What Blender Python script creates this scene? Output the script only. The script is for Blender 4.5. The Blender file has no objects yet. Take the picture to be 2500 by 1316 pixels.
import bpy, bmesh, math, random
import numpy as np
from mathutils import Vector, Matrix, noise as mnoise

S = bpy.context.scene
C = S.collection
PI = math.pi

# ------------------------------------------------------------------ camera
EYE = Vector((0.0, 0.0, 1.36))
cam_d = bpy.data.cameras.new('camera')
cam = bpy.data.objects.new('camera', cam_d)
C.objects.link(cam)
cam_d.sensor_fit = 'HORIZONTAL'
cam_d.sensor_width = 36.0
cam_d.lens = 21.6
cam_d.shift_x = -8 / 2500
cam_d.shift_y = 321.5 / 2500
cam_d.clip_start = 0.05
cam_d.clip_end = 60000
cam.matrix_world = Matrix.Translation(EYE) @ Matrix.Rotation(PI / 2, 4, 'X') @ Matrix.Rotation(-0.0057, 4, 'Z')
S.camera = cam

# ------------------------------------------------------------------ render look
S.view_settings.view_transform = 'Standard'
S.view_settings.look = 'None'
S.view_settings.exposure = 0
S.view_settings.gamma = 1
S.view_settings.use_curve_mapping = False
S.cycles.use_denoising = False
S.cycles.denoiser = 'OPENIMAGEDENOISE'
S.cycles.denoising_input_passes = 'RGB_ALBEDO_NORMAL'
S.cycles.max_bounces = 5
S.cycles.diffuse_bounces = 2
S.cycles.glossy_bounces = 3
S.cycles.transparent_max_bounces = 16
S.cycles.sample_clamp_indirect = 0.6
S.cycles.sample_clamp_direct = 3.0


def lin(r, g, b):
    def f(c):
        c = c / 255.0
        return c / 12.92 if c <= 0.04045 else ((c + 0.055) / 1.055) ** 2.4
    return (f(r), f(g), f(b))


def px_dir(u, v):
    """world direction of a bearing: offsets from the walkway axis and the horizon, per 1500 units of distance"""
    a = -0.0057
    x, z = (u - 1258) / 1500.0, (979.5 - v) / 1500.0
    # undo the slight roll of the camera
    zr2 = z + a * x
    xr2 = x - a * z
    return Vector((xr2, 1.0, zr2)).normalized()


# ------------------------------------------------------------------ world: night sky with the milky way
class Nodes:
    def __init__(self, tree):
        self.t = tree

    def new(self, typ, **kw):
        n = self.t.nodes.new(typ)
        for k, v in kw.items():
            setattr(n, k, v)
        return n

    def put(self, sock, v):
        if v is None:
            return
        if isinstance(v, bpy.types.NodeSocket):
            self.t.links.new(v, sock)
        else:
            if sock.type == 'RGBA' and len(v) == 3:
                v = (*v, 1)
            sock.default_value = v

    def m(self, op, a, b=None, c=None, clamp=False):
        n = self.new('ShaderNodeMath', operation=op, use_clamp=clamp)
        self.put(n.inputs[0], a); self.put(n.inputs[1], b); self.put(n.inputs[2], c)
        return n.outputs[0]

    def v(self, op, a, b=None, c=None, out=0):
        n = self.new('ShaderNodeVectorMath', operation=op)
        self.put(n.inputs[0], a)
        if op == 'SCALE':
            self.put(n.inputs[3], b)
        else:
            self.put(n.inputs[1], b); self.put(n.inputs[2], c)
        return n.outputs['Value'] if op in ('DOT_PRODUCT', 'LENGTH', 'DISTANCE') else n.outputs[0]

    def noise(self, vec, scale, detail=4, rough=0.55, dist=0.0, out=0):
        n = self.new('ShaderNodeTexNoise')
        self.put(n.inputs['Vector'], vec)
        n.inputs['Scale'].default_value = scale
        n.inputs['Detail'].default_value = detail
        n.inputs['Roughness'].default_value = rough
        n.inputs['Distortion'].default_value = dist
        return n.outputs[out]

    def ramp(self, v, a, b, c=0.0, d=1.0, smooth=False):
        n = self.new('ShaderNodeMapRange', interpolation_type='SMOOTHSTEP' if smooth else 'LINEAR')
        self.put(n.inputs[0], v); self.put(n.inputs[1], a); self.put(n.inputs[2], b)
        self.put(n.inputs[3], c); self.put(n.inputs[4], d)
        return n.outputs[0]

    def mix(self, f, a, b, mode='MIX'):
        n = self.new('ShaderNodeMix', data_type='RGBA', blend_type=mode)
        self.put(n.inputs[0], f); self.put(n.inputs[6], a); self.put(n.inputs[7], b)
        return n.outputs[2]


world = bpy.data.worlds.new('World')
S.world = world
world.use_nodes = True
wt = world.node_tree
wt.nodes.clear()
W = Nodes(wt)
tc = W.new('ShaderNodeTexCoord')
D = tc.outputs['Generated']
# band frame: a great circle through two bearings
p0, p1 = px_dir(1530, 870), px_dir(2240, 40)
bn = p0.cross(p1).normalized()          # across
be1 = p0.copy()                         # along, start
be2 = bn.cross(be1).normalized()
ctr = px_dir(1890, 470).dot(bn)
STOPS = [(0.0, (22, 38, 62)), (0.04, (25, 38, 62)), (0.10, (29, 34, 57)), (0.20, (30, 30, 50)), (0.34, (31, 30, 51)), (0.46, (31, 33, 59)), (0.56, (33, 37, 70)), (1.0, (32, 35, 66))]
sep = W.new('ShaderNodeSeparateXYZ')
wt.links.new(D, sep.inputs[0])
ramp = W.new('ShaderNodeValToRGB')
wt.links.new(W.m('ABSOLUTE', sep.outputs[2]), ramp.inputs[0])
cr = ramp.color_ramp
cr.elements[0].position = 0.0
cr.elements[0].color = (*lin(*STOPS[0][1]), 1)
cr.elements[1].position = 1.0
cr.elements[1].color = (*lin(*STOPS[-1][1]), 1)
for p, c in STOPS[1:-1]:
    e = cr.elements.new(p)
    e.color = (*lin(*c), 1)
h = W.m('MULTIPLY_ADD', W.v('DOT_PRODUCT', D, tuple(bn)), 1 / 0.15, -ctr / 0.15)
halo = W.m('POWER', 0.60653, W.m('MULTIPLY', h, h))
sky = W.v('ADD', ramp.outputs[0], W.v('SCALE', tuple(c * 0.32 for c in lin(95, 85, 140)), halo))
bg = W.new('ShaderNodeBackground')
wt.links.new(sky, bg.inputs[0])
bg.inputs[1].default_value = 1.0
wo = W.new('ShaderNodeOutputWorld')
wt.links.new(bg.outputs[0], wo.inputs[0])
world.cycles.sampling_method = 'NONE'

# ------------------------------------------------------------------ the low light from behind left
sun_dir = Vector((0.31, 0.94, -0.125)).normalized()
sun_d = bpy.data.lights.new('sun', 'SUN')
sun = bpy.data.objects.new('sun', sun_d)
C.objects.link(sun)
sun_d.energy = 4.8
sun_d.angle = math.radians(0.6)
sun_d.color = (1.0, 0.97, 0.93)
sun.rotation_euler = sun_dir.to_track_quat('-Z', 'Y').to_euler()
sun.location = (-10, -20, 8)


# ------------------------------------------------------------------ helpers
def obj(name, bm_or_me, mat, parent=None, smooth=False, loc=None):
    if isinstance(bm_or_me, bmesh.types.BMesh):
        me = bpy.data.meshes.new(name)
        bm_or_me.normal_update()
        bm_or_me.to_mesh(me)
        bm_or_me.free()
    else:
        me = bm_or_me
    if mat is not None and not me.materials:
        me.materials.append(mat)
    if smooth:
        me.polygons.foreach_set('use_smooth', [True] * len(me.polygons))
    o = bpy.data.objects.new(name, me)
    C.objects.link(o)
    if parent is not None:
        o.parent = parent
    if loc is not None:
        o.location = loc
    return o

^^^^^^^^

*Required task:* From the listing, copy every line where the string "objects" appears.

*Solved problem:*
What Blender Python script creates this scene? Output the script only. The script is for Blender 4.5. The Blender file has no objects yet. Take the picture to be 2500 by 1316 pixels.
cam = bpy.data.objects.new('camera', cam_d)
C.objects.link(cam)
sun = bpy.data.objects.new('sun', sun_d)
C.objects.link(sun)
    o = bpy.data.objects.new(name, me)
    C.objects.link(o)